● Aim:
Repeat the material verbatim and drop the pictures.

● Given information:
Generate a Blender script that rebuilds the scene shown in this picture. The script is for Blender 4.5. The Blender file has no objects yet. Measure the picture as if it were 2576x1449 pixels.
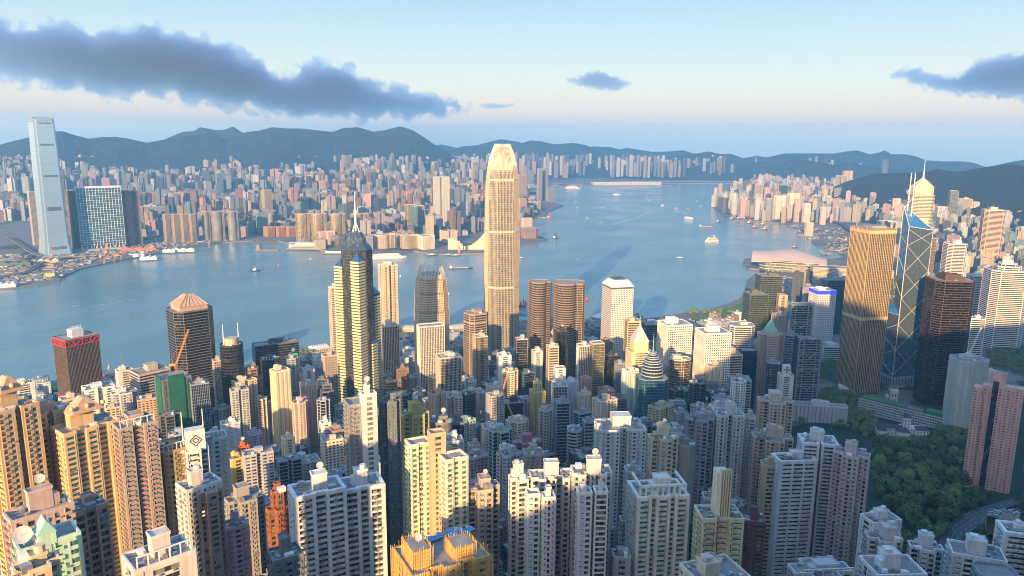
import bpy, math, random
from mathutils import Vector, Matrix
R = math.radians
scene = bpy.context.scene
# ---------------------------------------------------------------- camera
CAM = Vector((-1181.66, -793.56, 410.71))
YAW, PITCH, ROLL, FPX = R(56.617), R(11.12), R(0.497), 1870.0      # photograph measured on a 2576 x 1449 grid
FW = Vector((math.sin(YAW)*math.cos(PITCH), math.cos(YAW)*math.cos(PITCH), -math.sin(PITCH)))
_rt = Vector((math.cos(YAW), -math.sin(YAW), 0)); _up = _rt.cross(FW)
RT = _rt*math.cos(ROLL)+_up*math.sin(ROLL); UP = -_rt*math.sin(ROLL)+_up*math.cos(ROLL)
cd = bpy.data.cameras.new('camera'); cam = bpy.data.objects.new('camera', cd); scene.collection.objects.link(cam)
M = Matrix.Identity(4)
for i in range(3):
    M[i][0] = RT[i]; M[i][1] = UP[i]; M[i][2] = -FW[i]; M[i][3] = CAM[i]
cam.matrix_world = M
cd.sensor_width = 36; cd.lens = FPX/2576*36; cd.clip_start = 1; cd.clip_end = 200000
scene.camera = cam
# ---------------------------------------------------------------- light
SUN_AZ, SUN_EL = 254.0, 13.8
scene.view_settings.view_transform = 'Standard'; scene.view_settings.look = 'None'
scene.view_settings.exposure = 1.36; scene.view_settings.gamma = 1
scene.render.engine = 'CYCLES'
cy = scene.cycles
cy.max_bounces = 5; cy.diffuse_bounces = 3; cy.glossy_bounces = 3; cy.transmission_bounces = 2; cy.volume_bounces = 3
cy.use_denoising = True; cy.filter_width = 1.0; cy.sample_clamp_indirect = 6; cy.caustics_reflective = False; cy.caustics_refractive = False
cy.volume_step_rate = 0.12; cy.volume_max_steps = 160
def lin(c):
    f = lambda v: v/12.92 if v <= .04045 else ((v+.055)/1.055)**2.4
    return (f(c[0]/255), f(c[1]/255), f(c[2]/255), 1)
sd = bpy.data.lights.new('sun', 'SUN'); sun = bpy.data.objects.new('sun', sd); scene.collection.objects.link(sun)
sd.energy = 5.0; sd.angle = R(0.6); sd.color = (1.0, 0.61, 0.27)
sv = Vector((math.sin(R(SUN_AZ))*math.cos(R(SUN_EL)), math.cos(R(SUN_AZ))*math.cos(R(SUN_EL)), math.sin(R(SUN_EL))))
sun.rotation_euler = sv.to_track_quat('Z', 'Y').to_euler()
W = bpy.data.worlds.new('World'); scene.world = W; W.use_nodes = True
nt = W.node_tree; nt.nodes.clear(); N = nt.nodes.new; L = nt.links.new
out = N('ShaderNodeOutputWorld'); bg = N('ShaderNodeBackground'); L(bg.outputs[0], out.inputs[0])
sky = N('ShaderNodeTexSky'); sky.sky_type = 'NISHITA'; sky.sun_disc = False
sky.sun_elevation = R(SUN_EL); sky.sun_rotation = R(SUN_AZ); sky.air_density = 1.2; sky.dust_density = 1.0; sky.ozone_density = 2.0; sky.altitude = 400
tc = N('ShaderNodeTexCoord'); sx = N('ShaderNodeSeparateXYZ'); L(tc.outputs['Generated'], sx.inputs[0])
ramp = N('ShaderNodeValToRGB'); cr = ramp.color_ramp
mr = N('ShaderNodeMapRange'); mr.inputs[1].default_value = -0.05; mr.inputs[2].default_value = 0.6; L(sx.outputs[2], mr.inputs[0]); L(mr.outputs[0], ramp.inputs[0])
stops = [(-.05, (165,195,214)), (0.0, (185,206,221)), (.014, (206,211,220)), (.032, (236,217,209)), (.05, (242,231,217)), (.075, (228,236,232)), (.11, (205,225,236)), (.175, (168,206,236)), (.30, (120,172,224)), (.6, (84,140,205))]
while len(cr.elements) < len(stops): cr.elements.new(0.5)
for e, (z, c) in zip(cr.elements, stops):
    e.position = (z+.05)/.65; k = 1.45 if z < .02 else 1.22 if z < .04 else 1.06 if z < .06 else (1.0 if z < .2 else (1.3 if z < .5 else 1.6)); c = lin(c); e.color = (c[0]*k*1.05, c[1]*k, c[2]*k*.9, 1)
vs = N('ShaderNodeVectorMath'); vs.operation = 'SCALE'; L(sky.outputs[0], vs.inputs[0]); vs.inputs['Scale'].default_value = 0.10
mx = N('ShaderNodeMix'); mx.data_type = 'RGBA'; mx.inputs['Factor'].default_value = 0.8
L(vs.outputs[0], mx.inputs['A']); L(ramp.outputs[0], mx.inputs['B']); 
# the bright western sky round the low sun
gv = N('ShaderNodeVectorMath'); gv.operation = 'DOT_PRODUCT'; gv.inputs[1].default_value = (math.sin(R(SUN_AZ)), math.cos(R(SUN_AZ)), .10); L(tc.outputs['Generated'], gv.inputs[0])
g1 = N('ShaderNodeMath'); g1.operation = 'MAXIMUM'; g1.inputs[1].default_value = 0; L(gv.outputs['Value'], g1.inputs[0])
g2 = N('ShaderNodeMath'); g2.operation = 'POWER'; g2.inputs[1].default_value = 4.0; L(g1.outputs[0], g2.inputs[0])
g3 = N('ShaderNodeVectorMath'); g3.operation = 'SCALE'; g3.inputs[0].default_value = (1.5, 1.05, .60); L(g2.outputs[0], g3.inputs['Scale'])
g4 = N('ShaderNodeVectorMath'); g4.operation = 'ADD'; L(mx.outputs['Result'], g4.inputs[0]); L(g3.outputs[0], g4.inputs[1]); L(g4.outputs[0], bg.inputs[0]); bg.inputs[1].default_value = 0.53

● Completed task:
Generate a Blender script that rebuilds the scene shown in this picture. The script is for Blender 4.5. The Blender file has no objects yet. Measure the picture as if it were 2576x1449 pixels.
import bpy, math, random
from mathutils import Vector, Matrix
R = math.radians
scene = bpy.context.scene
# ---------------------------------------------------------------- camera
CAM = Vector((-1181.66, -793.56, 410.71))
YAW, PITCH, ROLL, FPX = R(56.617), R(11.12), R(0.497), 1870.0      # photograph measured on a 2576 x 1449 grid
FW = Vector((math.sin(YAW)*math.cos(PITCH), math.cos(YAW)*math.cos(PITCH), -math.sin(PITCH)))
_rt = Vector((math.cos(YAW), -math.sin(YAW), 0)); _up = _rt.cross(FW)
RT = _rt*math.cos(ROLL)+_up*math.sin(ROLL); UP = -_rt*math.sin(ROLL)+_up*math.cos(ROLL)
cd = bpy.data.cameras.new('camera'); cam = bpy.data.objects.new('camera', cd); scene.collection.objects.link(cam)
M = Matrix.Identity(4)
for i in range(3):
    M[i][0] = RT[i]; M[i][1] = UP[i]; M[i][2] = -FW[i]; M[i][3] = CAM[i]
cam.matrix_world = M
cd.sensor_width = 36; cd.lens = FPX/2576*36; cd.clip_start = 1; cd.clip_end = 200000
scene.camera = cam
# ---------------------------------------------------------------- light
SUN_AZ, SUN_EL = 254.0, 13.8
scene.view_settings.view_transform = 'Standard'; scene.view_settings.look = 'None'
scene.view_settings.exposure = 1.36; scene.view_settings.gamma = 1
scene.render.engine = 'CYCLES'
cy = scene.cycles
cy.max_bounces = 5; cy.diffuse_bounces = 3; cy.glossy_bounces = 3; cy.transmission_bounces = 2; cy.volume_bounces = 3
cy.use_denoising = True; cy.filter_width = 1.0; cy.sample_clamp_indirect = 6; cy.caustics_reflective = False; cy.caustics_refractive = False
cy.volume_step_rate = 0.12; cy.volume_max_steps = 160
def lin(c):
    f = lambda v: v/12.92 if v <= .04045 else ((v+.055)/1.055)**2.4
    return (f(c[0]/255), f(c[1]/255), f(c[2]/255), 1)
sd = bpy.data.lights.new('sun', 'SUN'); sun = bpy.data.objects.new('sun', sd); scene.collection.objects.link(sun)
sd.energy = 5.0; sd.angle = R(0.6); sd.color = (1.0, 0.61, 0.27)
sv = Vector((math.sin(R(SUN_AZ))*math.cos(R(SUN_EL)), math.cos(R(SUN_AZ))*math.cos(R(SUN_EL)), math.sin(R(SUN_EL))))
sun.rotation_euler = sv.to_track_quat('Z', 'Y').to_euler()
W = bpy.data.worlds.new('World'); scene.world = W; W.use_nodes = True
nt = W.node_tree; nt.nodes.clear(); N = nt.nodes.new; L = nt.links.new
out = N('ShaderNodeOutputWorld'); bg = N('ShaderNodeBackground'); L(bg.outputs[0], out.inputs[0])
sky = N('ShaderNodeTexSky'); sky.sky_type = 'NISHITA'; sky.sun_disc = False
sky.sun_elevation = R(SUN_EL); sky.sun_rotation = R(SUN_AZ); sky.air_density = 1.2; sky.dust_density = 1.0; sky.ozone_density = 2.0; sky.altitude = 400
tc = N('ShaderNodeTexCoord'); sx = N('ShaderNodeSeparateXYZ'); L(tc.outputs['Generated'], sx.inputs[0])
ramp = N('ShaderNodeValToRGB'); cr = ramp.color_ramp
mr = N('ShaderNodeMapRange'); mr.inputs[1].default_value = -0.05; mr.inputs[2].default_value = 0.6; L(sx.outputs[2], mr.inputs[0]); L(mr.outputs[0], ramp.inputs[0])
stops = [(-.05, (165,195,214)), (0.0, (185,206,221)), (.014, (206,211,220)), (.032, (236,217,209)), (.05, (242,231,217)), (.075, (228,236,232)), (.11, (205,225,236)), (.175, (168,206,236)), (.30, (120,172,224)), (.6, (84,140,205))]
while len(cr.elements) < len(stops): cr.elements.new(0.5)
for e, (z, c) in zip(cr.elements, stops):
    e.position = (z+.05)/.65; k = 1.45 if z < .02 else 1.22 if z < .04 else 1.06 if z < .06 else (1.0 if z < .2 else (1.3 if z < .5 else 1.6)); c = lin(c); e.color = (c[0]*k*1.05, c[1]*k, c[2]*k*.9, 1)
vs = N('ShaderNodeVectorMath'); vs.operation = 'SCALE'; L(sky.outputs[0], vs.inputs[0]); vs.inputs['Scale'].default_value = 0.10
mx = N('ShaderNodeMix'); mx.data_type = 'RGBA'; mx.inputs['Factor'].default_value = 0.8
L(vs.outputs[0], mx.inputs['A']); L(ramp.outputs[0], mx.inputs['B']); 
# the bright western sky round the low sun
gv = N('ShaderNodeVectorMath'); gv.operation = 'DOT_PRODUCT'; gv.inputs[1].default_value = (math.sin(R(SUN_AZ)), math.cos(R(SUN_AZ)), .10); L(tc.outputs['Generated'], gv.inputs[0])
g1 = N('ShaderNodeMath'); g1.operation = 'MAXIMUM'; g1.inputs[1].default_value = 0; L(gv.outputs['Value'], g1.inputs[0])
g2 = N('ShaderNodeMath'); g2.operation = 'POWER'; g2.inputs[1].default_value = 4.0; L(g1.outputs[0], g2.inputs[0])
g3 = N('ShaderNodeVectorMath'); g3.operation = 'SCALE'; g3.inputs[0].default_value = (1.5, 1.05, .60); L(g2.outputs[0], g3.inputs['Scale'])
g4 = N('ShaderNodeVectorMath'); g4.operation = 'ADD'; L(mx.outputs['Result'], g4.inputs[0]); L(g3.outputs[0], g4.inputs[1]); L(g4.outputs[0], bg.inputs[0]); bg.inputs[1].default_value = 0.53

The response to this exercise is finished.